Records excerpted from a collection
_ _ _ _ _ _ _

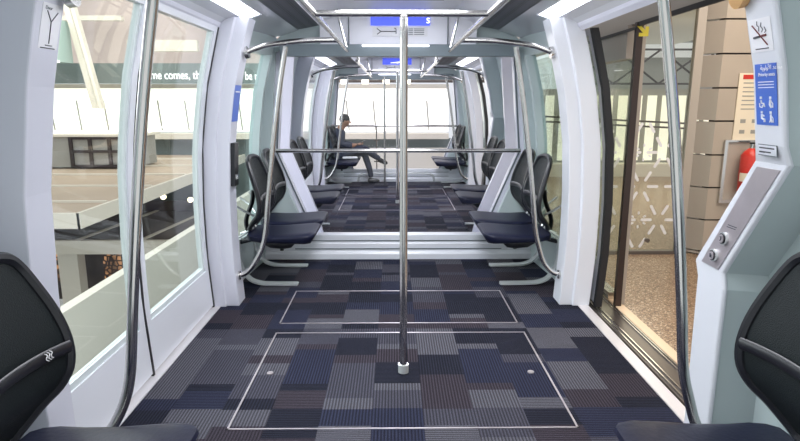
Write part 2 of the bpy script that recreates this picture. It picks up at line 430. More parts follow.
    # blue information display
    d = empty('information_display', (CX, 5.37+o, 2.0)); tag(d, 'blue display above a line map, on the header of the %s car' % who, 'display')
    def hdr(x,z): return (x-0.0, 5.40-.04*(z-2.0)/.275+o-.012, z)
    def hbox(x0,x1,z0,z1,dy=0,t=.008):
        vs=[]
        for x in (x0,x1):
            for z in (z0,z1):
                a=hdr(x,z); vs += [(a[0]-CX,a[1]-dy-(5.37+o),a[2]-2.0),(a[0]-CX,a[1]-dy+t-(5.37+o),a[2]-2.0)]
        return MB().add(vs,[(0,2,3,1),(4,5,7,6),(0,1,5,4),(2,6,7,3),(0,4,6,2),(1,3,7,5)])
    hbox(-.205,.32,2.160,2.268).build('screen', M['display'], d)
    mm = Matrix.Translation((.285-CX-.0,-.003-.006+(5.40-.04*.66-5.37-.012)-.0,.175)) @ Matrix.Rotation(PI/2,4,'X')
    if near: textmesh('s', .10, M['dispwhite'], 'screen_lettering', d, Matrix.Translation((.245,-.016,.178)) @ Matrix.Rotation(PI/2,4,'X'))
    else:
        pl = MB()   # white aircraft pictogram
        pl.prism([(-.02,.20),(.10,.215),(.02,.185)], lambda u,v,t:(u,t,v), -.02, -.014)
        pl.prism([(-.10,.195),(.16,.205),(.20,.22),(.17,.195),(-.10,.185)], lambda u,v,t:(u,t,v), -.02, -.014)
        pl.build('aircraft_pictogram', M['dispwhite'], d)
    mp = hbox(-.19,.30,2.07,2.148,0,.004).build('line_map', M['paper'], d)
    lm = MB()
    for (x0,z0,x1,z1) in ((-.15,2.135,-.115,2.11),(-.15,2.085,-.115,2.11),(-.115,2.11,.02,2.11),(.02,2.09,.02,2.13),(.02,2.13,.005,2.138)):
        a=hdr(x0,z0); b=hdr(x1,z1)
        lm.tube([(a[0]-CX,a[1]-(5.37+o)-.004,a[2]-2.0),(b[0]-CX,b[1]-(5.37+o)-.004,b[2]-2.0)], .0035, 5)
    lm.build('map_line', M['ink'], mp)
    lm = MB()
    for i in range(4):
        for x0,x1 in ((.13,.17),(.18,.27)):
            a=hdr(x0,2.132-.015*i); lm.box(a[0]-CX, a[0]-CX+x1-x0, a[1]-(5.37+o)-.005, a[1]-(5.37+o)+.0, a[2]-2.0-.004, a[2]-2.0+.001)
    lm.build('map_caption', M['groove'], mp)

    # --- doors
    def leaf(parent, s, y0, y1, out, gask):
        a, b = out-.02, out+.02
        f = MB()
        wallslab(f, s, y0, y1, .02, .30, a, b, 4)
        wallslab(f, s, y0, y1, 1.955, 1.99, a, b, 2)
        wallslab(f, s, y0, y0+.06, .30, 1.955, a, b)
        wallslab(f, s, y1-.06, y1, .30, 1.955, a, b)
        f.build('door_leaf', M['white'], parent, smooth=True)
        i = MB()   # inner glazing bead
        wallslab(i, s, y0+.06, y1-.06, .30, .33, a+.008, b, 1)
        wallslab(i, s, y0+.06, y0+.085, .33, 1.955, a+.008, b)
        wallslab(i, s, y1-.085, y1-.06, .33, 1.955, a+.008, b)
        i.build('glazing_bead', M['bead'], parent, smooth=True)
        wallslab(MB(), s, y0+.085, y1-.085, .33, 1.955, out, out+.006).build('pane', M['doorglass'], parent, smooth=True)
        for gy0,gy1 in gask:
            wallslab(MB(), s, gy0, gy1, .0, 1.99, a-.004, b+.004).build('rubber_seal', M['black'], parent, smooth=True)
    d1 = empty('door_1', (0,0,0)); struct(d1)
    leaf(d1, -1, 1.975+o, 2.985+o, .0, [(2.985+o,3.005+o)])
    leaf(d1, -1, 3.005+o, 4.08+o, .0, [(4.08+o,4.10+o)])
    d2 = empty('door_2', (0,0,0)); struct(d2)
    leaf(d2, 1, 4.12+o, 5.12+o, .08, [(4.075+o,4.12+o)])
    leaf(d2, 1, .85+o, 1.80+o, .08, [(1.80+o,1.84+o)])
    # --- grab poles and rails
    PL = [(1.875,.795),(1.5,.865),(1.1,.925),(.77,.968),(.55,.995),(.42,1.03),(.31,1.09),(.24,1.15),(.215,1.21)]
    for s in (-1,1):
        sd = 'left' if s<0 else 'right'
        for (yy, yp, wh) in ((1.95,1.90,'front'),(4.20,4.22,'back')):
            y_ = yy+o
            e = empty('grab_rail', (X(s,1.2), y_, 0))
            tag(e, 'bowed steel grab pole at the %s edge of the %s doorway in the %s car' % ({'front':'near','back':'far'}[wh], sd, who), 'grab rail')
            loc = Vector((X(s,1.2), y_, 0))
            pts = smoothpath([Vector((X(s,L+(.02 if s>0 and z>.4 else 0)),y_,z))-loc for z,L in PL], 5)
            MB().tube(pts, .019, 12).build('upright', M['steel'], e, smooth=True)
            MB().disc(Vector((X(s,1.212),y_,.215))-loc, (1,0,0), .034, .02).build('flange', M['steel'], e, smooth=True)
            A = [(1.085,1.83),(1.03,1.856),(.93,1.888),(.765,1.912),(.62,1.925),(.44,1.93)]
            dy = .10 if yy>3 else -.10
            pts = smoothpath([Vector((X(s,L),y_+dy*(1.12-L)/.68,z))-loc for L,z in A], 5)
            MB().tube(pts, .019, 12).build('ceiling_arm', M['steel'], e, smooth=True)
            MB().disc(Vector((X(s,1.068),y_,1.835))-loc, (1,0,.2), .042, .025).build('flange', M['orange'] if (s>0 and near and wh=='front') else M['steel'], e, smooth=True)
        hr = empty('ceiling_handrail', (X(s,.44), 3.0+o, 1.93))
        tag(hr, 'long steel ceiling handrail on the %s side of the %s car' % (sd, who), 'handrail')
        MB().tube([(0,-2.1,0),(0,2.16,0)], .017, 12).build('rail', M['steel'], hr, smooth=True)
        for q in (-1.6,2.14):
            MB().tube([(0,q,.0),(s*.08,q,.33)], .012, 8).build('hanger', M['steel'], hr, smooth=True)
    cp = empty('centre_pole', (X(1,.01), 3.03+o, 0))
    tag(cp, 'straight steel pole standing in the middle of the %s car floor' % who, 'pole')
    MB().tube([(0,0,.02),(0,0,1.915)], .021, 16).build('pole', M['steel'], cp, smooth=True)
    MB().tube([(0,0,0.002),(0,0,.05)], .030, 16).build('base_collar', M['chrome'], cp, smooth=True)
    L = [(-.44,1.93),(0,1.93),(.44,1.93)]
    MB().tube([(x-.01,0,z) for x,z in L], .016, 12).build('cross_bar', M['steel'], cp, smooth=True)
    hr = empty('end_handrail', (CX, 5.36+o, 1.055))
    tag(hr, 'horizontal steel handrail across the end window of the %s car' % who, 'handrail')
    MB().tube([(-1.13,.0,0),(1.13,0,0)], .019, 12).build('rail', M['steel'], hr, smooth=True)
    for q in (-1.12,1.12): MB().tube([(q,0,0),(q,.12,0)], .014, 8).build('bracket', M['steel'], hr, smooth=True)
    # floor hatches: slim steel outlines
    for (x0,x1,y0,y1,wh) in ((-.78,.86,2.455,3.60,'larger'),(-.79,.85,3.77,4.46,'smaller')):
        t = .0045
        mb = MB()
        mb.box(x0-t,x1+t,y0-t+o,y0+t+o,-.001,.003).box(x0-t,x1+t,y1-t+o,y1+t+o,-.001,.003)
        mb.box(x0-t,x0+t,y0-t+o,y1+t+o,-.001,.003).box(x1-t,x1+t,y0-t+o,y1+t+o,-.001,.003)
        struct(mb.build('trim_floor_hatch', M['alu']))
    if near:
        for x in (.77,-.70): 
            tag(MB().disc((x,3.02,.003),(0,0,1),.018,.006).build('floor_bolt', M['alu']), 'round steel floor bolt %s of the centre pole' % ('right' if x>0 else 'left'), 'bolt')

build_car(0, True)
build_car(OFF, False)

# gangway plate between the two cars
struct(MB().box(X(-1,1.2), X(1,1.2), 5.58, OFF+.55, -.10, -.01).build('trim_gangway', M['grey']))

# ---- fixtures at the end of the far car
e = 11.0
br = empty('buffer_rail', (CX, 10.87, 0)); tag(br, 'low curved pale bumper rail along the floor at the end of the far car', 'rail')
pts = smoothpath([(-.72,.03,.02),(-.68,.0,.14),(-.5,0,.17),(0,0,.175),(.5,0,.17),(.68,.0,.14),(.72,.03,.02)],5)
MB().tube(pts, .022, 8).build('rail', M['chrome'], br, smooth=True)
gp = empty('slim_post', (-.33, 10.95, .24)); tag(gp, 'slim steel post with small brackets under the far end handrail', 'post')
MB().tube([(0,0,0),(0,0,.80)], .012, 8).build('post', M['steel'], gp, smooth=True)
for z in (.15,.55): MB().box(-.05,.05,-.02,.01,z-.012,z+.012).build('bracket', M['dsteel'], gp)
gp = empty('tall_post', (-.17, 10.55, 0)); tag(gp, 'tall steel pole just in front of the far end window', 'pole')
MB().tube([(0,0,0),(0,0,1.93)], .018, 10).build('pole', M['steel'], gp, smooth=True)

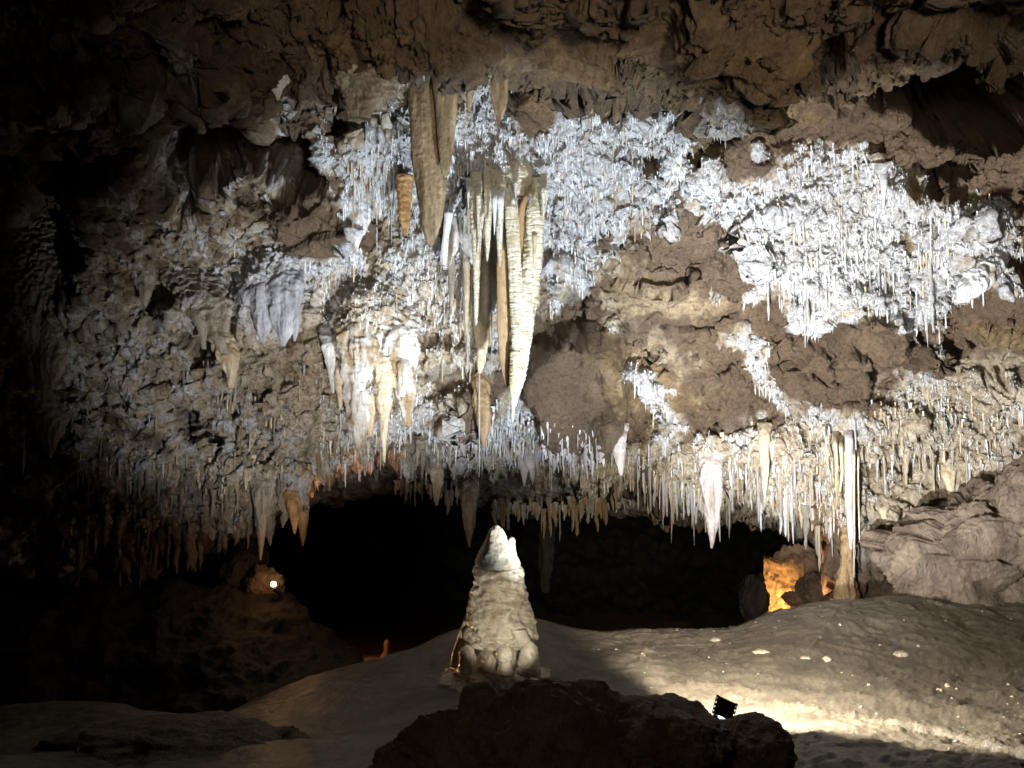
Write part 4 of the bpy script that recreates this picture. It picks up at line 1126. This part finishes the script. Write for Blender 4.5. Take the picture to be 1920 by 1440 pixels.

_ _ _ _ _ _ _

Directions for this task – Exactly as written, please give again the lines from the beginning of the listing through the line containing "lm.build('map_caption', M['groove'], mp)", inclusive, without any pictures.

Reply to the exercise –
Write part 2 of the bpy script that recreates this picture. It picks up at line 430. More parts follow.
    # blue information display
    d = empty('information_display', (CX, 5.37+o, 2.0)); tag(d, 'blue display above a line map, on the header of the %s car' % who, 'display')
    def hdr(x,z): return (x-0.0, 5.40-.04*(z-2.0)/.275+o-.012, z)
    def hbox(x0,x1,z0,z1,dy=0,t=.008):
        vs=[]
        for x in (x0,x1):
            for z in (z0,z1):
                a=hdr(x,z); vs += [(a[0]-CX,a[1]-dy-(5.37+o),a[2]-2.0),(a[0]-CX,a[1]-dy+t-(5.37+o),a[2]-2.0)]
        return MB().add(vs,[(0,2,3,1),(4,5,7,6),(0,1,5,4),(2,6,7,3),(0,4,6,2),(1,3,7,5)])
    hbox(-.205,.32,2.160,2.268).build('screen', M['display'], d)
    mm = Matrix.Translation((.285-CX-.0,-.003-.006+(5.40-.04*.66-5.37-.012)-.0,.175)) @ Matrix.Rotation(PI/2,4,'X')
    if near: textmesh('s', .10, M['dispwhite'], 'screen_lettering', d, Matrix.Translation((.245,-.016,.178)) @ Matrix.Rotation(PI/2,4,'X'))
    else:
        pl = MB()   # white aircraft pictogram
        pl.prism([(-.02,.20),(.10,.215),(.02,.185)], lambda u,v,t:(u,t,v), -.02, -.014)
        pl.prism([(-.10,.195),(.16,.205),(.20,.22),(.17,.195),(-.10,.185)], lambda u,v,t:(u,t,v), -.02, -.014)
        pl.build('aircraft_pictogram', M['dispwhite'], d)
    mp = hbox(-.19,.30,2.07,2.148,0,.004).build('line_map', M['paper'], d)
    lm = MB()
    for (x0,z0,x1,z1) in ((-.15,2.135,-.115,2.11),(-.15,2.085,-.115,2.11),(-.115,2.11,.02,2.11),(.02,2.09,.02,2.13),(.02,2.13,.005,2.138)):
        a=hdr(x0,z0); b=hdr(x1,z1)
        lm.tube([(a[0]-CX,a[1]-(5.37+o)-.004,a[2]-2.0),(b[0]-CX,b[1]-(5.37+o)-.004,b[2]-2.0)], .0035, 5)
    lm.build('map_line', M['ink'], mp)
    lm = MB()
    for i in range(4):
        for x0,x1 in ((.13,.17),(.18,.27)):
            a=hdr(x0,2.132-.015*i); lm.box(a[0]-CX, a[0]-CX+x1-x0, a[1]-(5.37+o)-.005, a[1]-(5.37+o)+.0, a[2]-2.0-.004, a[2]-2.0+.001)
    lm.build('map_caption', M['groove'], mp)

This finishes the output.